Wednesday, August 17, 2016

Once You Get An Irresistible Force Started

... they're pretty hard to stop. Makes sense, doesn't it? After all, they're irresistible.

The Milwaukee riots, as amply pointed out by Heather MacDonald, are a natural outgrowth of the grievance culture stoked to a white heat by academia, the news media, talk shows, our president and the whole Democrat Party. Now that we've got these going, how do we stop them or even slow them down? More to the point, what real things can change that will lead the angry cohorts of aggrieved identity groups to calm down?
  • You can't give them money, we're $20T in debt
  • You can't make it easier for them to get into college, we did that and the under-qualified ones flunk out
  • You can't make it easier to graduate without making the graduates unemployable
  • There don't seem to be any new approaches to hate crime or civil rights legislation
With so little to change, how do you keep from being labeled a sell-out if you start to make moderation and reconciliation noises?

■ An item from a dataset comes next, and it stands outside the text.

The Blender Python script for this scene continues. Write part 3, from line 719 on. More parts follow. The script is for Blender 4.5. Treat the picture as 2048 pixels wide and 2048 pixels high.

Dig this earnest analysis of the Milwaukee "Uprising." It's a concise summary of the worldview of the aggrieved.



Ride the tiger, kids. Just don't get off. The payoff is around 0:50. "What have the business owners done for the community?" What are they supposed to do? It's hard enough to run a business without having to tack on social justice requirements.

So we've revved up the grievance engine and it's gotten to the point where cops are being targeted and riots break out even when black cops shoot armed black criminals. We've pretty much run out of things to improve or change, so even slowing this thing down is going to be tough.